Dengan ini, peserta didik belajar dari dalam agamanya masing-masing sambil
mendengar juga pembelajaran oleh peserta lain dari agama mereka. Bila seluruh
peserta didik menganut agama yang sama, maka pada proses ini bisa dibantu
menghadirkan guru agama yang berbeda atau pihak yang diketahui memiliki
kompetensi yang dibutuhkan, supaya terjadi dialog.
Pertumbuhan pengetahuan atas berbagai sisi kehidupan
dan keimanan akan makin terasah ketika diakhir proses, peserta didik diberi
kesempatan dalam tahap akhir proses untuk berkreasi mewujudkan suatu karya
sederhana terkait tema yang telah dikaji, didalami dan direfleksikan sesuai
ajaran agamanya. Pada proses akhir ini, pendidikan Interrelgius mengkaitkan
secara langsung antara iman dan perbuatan baik.

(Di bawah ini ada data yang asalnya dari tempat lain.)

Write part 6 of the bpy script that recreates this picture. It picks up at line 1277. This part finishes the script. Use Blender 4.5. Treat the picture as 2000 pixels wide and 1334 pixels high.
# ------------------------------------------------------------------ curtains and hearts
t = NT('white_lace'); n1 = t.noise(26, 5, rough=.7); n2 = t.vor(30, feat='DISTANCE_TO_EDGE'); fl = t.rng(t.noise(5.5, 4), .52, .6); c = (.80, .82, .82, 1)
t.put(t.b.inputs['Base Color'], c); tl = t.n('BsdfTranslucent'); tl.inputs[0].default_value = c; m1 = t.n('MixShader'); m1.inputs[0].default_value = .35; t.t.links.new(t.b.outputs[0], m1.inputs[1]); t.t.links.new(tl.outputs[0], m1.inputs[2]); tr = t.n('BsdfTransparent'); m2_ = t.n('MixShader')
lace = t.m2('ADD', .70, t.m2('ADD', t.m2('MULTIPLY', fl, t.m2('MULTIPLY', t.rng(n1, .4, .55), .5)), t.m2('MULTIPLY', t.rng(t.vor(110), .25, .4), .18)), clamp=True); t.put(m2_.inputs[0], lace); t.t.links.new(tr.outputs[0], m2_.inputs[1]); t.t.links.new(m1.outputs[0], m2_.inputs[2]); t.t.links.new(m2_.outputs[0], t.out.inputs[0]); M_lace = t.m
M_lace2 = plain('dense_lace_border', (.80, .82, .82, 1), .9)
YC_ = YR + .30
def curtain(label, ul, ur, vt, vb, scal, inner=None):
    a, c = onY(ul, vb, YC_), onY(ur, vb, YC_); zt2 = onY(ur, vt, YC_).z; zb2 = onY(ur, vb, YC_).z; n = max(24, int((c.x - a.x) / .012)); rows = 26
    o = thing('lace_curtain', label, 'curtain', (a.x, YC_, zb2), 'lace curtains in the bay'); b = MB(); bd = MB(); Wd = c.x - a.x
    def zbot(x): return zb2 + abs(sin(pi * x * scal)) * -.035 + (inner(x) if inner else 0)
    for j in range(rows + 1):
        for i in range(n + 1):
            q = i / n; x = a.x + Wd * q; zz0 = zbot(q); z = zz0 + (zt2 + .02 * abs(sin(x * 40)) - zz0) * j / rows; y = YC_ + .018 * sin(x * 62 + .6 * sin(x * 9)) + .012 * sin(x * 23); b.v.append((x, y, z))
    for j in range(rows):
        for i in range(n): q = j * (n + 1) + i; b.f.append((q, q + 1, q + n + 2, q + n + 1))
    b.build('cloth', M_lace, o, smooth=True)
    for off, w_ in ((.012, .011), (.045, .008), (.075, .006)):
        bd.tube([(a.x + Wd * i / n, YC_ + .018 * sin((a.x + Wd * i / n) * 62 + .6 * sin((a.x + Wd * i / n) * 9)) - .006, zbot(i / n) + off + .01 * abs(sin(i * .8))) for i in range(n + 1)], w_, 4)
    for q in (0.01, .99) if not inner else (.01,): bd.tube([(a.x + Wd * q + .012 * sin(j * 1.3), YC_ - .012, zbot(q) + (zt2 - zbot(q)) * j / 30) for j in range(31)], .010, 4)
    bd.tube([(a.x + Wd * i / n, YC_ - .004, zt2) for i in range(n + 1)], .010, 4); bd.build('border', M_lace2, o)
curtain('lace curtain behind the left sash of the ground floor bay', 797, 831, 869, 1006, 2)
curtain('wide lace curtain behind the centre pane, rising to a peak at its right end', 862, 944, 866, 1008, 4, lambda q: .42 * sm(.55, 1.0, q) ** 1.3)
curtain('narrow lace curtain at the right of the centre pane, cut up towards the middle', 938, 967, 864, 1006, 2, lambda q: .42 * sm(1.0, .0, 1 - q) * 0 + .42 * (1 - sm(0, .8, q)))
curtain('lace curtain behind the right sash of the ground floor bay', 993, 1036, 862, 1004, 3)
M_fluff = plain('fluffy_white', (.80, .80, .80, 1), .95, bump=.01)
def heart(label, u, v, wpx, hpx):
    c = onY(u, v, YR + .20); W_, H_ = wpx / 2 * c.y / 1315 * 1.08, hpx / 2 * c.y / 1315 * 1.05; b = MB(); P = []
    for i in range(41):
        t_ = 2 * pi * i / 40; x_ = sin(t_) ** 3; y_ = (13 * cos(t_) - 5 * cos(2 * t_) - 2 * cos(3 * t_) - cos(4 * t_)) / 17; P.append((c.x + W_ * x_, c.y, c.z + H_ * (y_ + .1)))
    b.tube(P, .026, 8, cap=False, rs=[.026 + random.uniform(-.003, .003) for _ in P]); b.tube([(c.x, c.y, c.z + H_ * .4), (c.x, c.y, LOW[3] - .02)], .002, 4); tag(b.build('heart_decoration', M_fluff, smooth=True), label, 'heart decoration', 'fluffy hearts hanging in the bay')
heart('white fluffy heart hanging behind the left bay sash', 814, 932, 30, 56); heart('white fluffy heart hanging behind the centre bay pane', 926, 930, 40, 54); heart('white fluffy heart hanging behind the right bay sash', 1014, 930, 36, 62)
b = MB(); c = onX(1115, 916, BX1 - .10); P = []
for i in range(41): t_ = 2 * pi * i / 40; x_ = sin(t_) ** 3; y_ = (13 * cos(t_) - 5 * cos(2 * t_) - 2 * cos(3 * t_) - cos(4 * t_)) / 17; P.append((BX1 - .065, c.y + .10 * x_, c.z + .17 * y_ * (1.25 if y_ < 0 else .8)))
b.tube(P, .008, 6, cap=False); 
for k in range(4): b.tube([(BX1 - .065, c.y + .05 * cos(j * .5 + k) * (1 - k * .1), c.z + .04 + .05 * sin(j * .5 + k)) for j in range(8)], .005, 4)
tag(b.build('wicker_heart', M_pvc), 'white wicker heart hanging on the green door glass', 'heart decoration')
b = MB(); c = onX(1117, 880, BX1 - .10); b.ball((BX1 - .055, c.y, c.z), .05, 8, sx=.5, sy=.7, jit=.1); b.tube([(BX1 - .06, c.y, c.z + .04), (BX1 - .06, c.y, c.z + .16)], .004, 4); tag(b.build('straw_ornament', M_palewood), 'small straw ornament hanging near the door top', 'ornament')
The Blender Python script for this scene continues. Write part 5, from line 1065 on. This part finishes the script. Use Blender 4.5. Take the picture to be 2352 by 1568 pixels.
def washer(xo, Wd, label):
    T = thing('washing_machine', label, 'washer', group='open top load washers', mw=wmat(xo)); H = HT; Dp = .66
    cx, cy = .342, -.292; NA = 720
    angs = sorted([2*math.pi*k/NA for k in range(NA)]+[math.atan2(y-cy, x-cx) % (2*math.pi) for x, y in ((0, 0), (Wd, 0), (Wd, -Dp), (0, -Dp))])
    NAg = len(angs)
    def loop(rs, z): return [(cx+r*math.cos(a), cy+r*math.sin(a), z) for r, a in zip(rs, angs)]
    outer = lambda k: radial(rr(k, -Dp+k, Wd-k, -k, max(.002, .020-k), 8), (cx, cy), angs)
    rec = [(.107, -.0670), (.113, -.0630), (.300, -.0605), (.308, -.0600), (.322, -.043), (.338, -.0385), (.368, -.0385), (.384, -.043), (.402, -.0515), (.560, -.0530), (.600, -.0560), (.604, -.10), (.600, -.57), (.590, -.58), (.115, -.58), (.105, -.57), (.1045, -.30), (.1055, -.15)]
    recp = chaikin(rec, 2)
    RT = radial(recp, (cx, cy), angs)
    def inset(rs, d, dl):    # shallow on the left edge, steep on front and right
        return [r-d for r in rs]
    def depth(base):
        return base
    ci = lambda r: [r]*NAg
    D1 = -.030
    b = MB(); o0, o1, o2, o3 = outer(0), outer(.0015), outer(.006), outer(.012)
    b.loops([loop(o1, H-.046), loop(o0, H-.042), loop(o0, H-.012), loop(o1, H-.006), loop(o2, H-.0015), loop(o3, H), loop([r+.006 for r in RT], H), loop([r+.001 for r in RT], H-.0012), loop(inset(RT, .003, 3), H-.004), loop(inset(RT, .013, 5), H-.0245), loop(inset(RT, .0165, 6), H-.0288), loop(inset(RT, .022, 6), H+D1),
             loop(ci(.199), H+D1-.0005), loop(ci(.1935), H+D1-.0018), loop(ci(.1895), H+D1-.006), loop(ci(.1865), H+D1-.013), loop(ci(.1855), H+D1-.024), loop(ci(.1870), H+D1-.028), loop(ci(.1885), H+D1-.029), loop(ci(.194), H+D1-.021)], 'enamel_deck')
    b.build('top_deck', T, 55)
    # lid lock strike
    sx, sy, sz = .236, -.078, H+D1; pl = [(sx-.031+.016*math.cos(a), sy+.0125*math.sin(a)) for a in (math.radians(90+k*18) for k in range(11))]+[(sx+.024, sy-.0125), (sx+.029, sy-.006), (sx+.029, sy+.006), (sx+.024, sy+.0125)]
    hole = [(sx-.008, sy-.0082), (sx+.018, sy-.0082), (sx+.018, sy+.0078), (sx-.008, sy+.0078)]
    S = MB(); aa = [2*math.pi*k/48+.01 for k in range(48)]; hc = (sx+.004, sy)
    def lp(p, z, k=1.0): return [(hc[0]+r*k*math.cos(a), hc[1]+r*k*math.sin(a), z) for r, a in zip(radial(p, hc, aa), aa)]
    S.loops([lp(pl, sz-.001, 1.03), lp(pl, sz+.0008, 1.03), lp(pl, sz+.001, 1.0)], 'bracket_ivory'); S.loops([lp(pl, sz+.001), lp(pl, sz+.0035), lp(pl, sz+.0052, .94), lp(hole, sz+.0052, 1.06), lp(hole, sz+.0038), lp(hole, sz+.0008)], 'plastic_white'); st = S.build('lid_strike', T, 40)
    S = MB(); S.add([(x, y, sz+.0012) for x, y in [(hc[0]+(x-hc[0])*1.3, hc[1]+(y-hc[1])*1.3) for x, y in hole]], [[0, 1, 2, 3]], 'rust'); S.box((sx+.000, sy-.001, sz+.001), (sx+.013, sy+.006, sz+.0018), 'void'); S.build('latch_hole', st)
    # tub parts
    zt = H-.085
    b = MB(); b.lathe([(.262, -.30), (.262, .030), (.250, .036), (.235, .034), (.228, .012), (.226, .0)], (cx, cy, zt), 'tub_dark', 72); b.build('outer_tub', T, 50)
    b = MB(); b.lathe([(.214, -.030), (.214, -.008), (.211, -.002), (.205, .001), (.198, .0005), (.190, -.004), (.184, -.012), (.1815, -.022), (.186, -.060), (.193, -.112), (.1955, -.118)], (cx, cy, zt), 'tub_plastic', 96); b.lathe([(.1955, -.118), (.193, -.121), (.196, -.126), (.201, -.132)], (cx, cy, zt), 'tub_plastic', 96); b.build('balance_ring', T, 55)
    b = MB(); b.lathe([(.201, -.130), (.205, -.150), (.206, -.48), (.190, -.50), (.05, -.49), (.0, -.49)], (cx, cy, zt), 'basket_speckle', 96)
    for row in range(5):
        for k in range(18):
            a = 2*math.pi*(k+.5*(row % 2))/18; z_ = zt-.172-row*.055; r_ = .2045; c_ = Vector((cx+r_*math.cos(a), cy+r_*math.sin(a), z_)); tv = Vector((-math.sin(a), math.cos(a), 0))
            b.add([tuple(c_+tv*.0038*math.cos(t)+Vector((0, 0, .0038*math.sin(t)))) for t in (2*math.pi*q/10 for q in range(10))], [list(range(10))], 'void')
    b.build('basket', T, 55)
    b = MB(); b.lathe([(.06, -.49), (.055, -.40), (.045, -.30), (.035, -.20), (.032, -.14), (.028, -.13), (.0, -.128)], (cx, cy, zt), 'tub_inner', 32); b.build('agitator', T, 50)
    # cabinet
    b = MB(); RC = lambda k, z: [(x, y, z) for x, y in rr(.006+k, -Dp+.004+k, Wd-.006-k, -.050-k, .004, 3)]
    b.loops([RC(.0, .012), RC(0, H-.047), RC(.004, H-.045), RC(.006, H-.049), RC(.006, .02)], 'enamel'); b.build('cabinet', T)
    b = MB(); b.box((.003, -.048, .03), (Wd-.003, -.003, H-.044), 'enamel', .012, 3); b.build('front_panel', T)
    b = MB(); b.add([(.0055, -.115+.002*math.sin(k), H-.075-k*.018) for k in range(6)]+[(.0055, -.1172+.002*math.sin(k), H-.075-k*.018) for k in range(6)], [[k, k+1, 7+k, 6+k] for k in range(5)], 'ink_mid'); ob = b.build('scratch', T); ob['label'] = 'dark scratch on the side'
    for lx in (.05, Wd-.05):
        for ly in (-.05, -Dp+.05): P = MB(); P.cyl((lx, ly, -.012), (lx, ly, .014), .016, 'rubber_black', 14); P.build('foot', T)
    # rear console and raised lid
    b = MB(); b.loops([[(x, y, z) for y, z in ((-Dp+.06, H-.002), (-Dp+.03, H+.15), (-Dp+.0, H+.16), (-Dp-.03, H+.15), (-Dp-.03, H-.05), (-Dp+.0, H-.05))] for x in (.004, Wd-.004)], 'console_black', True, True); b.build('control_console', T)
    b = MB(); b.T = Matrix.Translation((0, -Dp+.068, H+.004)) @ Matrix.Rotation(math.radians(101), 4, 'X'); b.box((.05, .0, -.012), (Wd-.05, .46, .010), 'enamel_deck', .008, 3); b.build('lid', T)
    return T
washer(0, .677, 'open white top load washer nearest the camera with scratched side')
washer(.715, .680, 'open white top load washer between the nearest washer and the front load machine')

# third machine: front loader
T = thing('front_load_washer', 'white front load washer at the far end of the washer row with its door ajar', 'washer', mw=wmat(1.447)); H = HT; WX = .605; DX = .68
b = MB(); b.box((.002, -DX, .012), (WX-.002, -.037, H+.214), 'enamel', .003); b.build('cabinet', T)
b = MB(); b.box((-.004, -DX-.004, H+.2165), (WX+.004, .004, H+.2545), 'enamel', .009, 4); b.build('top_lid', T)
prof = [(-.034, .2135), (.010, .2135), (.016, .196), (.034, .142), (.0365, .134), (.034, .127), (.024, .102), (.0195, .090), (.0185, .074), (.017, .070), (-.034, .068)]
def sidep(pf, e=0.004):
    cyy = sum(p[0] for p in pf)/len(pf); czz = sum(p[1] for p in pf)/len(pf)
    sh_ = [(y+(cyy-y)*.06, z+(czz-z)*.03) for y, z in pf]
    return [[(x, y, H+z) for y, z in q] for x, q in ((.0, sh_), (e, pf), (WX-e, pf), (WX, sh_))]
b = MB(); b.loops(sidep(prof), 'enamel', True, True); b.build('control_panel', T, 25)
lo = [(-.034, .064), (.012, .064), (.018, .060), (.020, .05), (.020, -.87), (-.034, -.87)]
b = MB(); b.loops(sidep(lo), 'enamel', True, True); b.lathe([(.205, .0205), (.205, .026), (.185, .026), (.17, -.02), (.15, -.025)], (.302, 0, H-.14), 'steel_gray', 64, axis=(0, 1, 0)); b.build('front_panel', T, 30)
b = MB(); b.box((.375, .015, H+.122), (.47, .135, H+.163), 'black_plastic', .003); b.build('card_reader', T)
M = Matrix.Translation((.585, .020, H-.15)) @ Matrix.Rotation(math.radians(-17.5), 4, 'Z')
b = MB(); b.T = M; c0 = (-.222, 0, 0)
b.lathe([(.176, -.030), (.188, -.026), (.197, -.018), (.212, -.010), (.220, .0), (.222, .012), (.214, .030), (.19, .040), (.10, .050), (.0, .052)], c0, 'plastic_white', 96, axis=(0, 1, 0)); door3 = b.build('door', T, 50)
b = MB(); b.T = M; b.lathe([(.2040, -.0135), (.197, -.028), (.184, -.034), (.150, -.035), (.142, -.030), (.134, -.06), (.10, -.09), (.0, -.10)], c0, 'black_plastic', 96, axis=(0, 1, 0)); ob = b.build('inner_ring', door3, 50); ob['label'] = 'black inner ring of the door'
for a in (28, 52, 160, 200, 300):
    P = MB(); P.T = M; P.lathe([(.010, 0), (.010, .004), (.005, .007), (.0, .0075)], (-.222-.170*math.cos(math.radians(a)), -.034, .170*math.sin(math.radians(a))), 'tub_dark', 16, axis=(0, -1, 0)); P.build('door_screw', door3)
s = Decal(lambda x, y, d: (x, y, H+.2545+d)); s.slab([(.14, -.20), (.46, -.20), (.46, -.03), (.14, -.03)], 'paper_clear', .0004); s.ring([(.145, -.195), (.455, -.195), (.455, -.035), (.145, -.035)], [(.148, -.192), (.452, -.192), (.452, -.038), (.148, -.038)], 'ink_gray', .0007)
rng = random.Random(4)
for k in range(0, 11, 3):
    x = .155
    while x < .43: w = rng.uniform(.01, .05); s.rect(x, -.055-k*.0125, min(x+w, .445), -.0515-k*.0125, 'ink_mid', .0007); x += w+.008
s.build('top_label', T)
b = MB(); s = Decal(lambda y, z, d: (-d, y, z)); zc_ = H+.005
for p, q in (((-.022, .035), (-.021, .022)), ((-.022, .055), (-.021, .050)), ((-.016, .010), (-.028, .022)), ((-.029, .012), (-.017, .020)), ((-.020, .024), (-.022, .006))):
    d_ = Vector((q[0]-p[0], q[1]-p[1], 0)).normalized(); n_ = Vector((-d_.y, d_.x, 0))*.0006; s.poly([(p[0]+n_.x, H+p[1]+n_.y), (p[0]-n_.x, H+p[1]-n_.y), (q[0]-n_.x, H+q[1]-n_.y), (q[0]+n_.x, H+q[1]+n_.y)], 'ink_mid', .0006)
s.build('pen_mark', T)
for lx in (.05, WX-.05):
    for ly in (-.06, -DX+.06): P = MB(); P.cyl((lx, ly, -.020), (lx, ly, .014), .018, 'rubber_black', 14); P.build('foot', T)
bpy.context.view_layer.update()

Untuk melakukan evalusi, proses yang dilalui oleh
peserta didik adalah hal yang sangat penting, karena mengandung banyak nilai
yang bisa diamati; dalam menumbuhkan keberanian, kejujuran, kesungguhan dalam
mengejar kualitas, cermat, disiplin, solidaritas dengan teman dll. Artinya
dengan metode ini evaluasi tidak terfokus pada hasil akhir. Metode
belajar dalam pendidikan interreligius selaras dengan kurikulum 2013,
sehingga evaluasi serta penilaian oleh pendidik dapat dilakukan dengan kreatif (LT).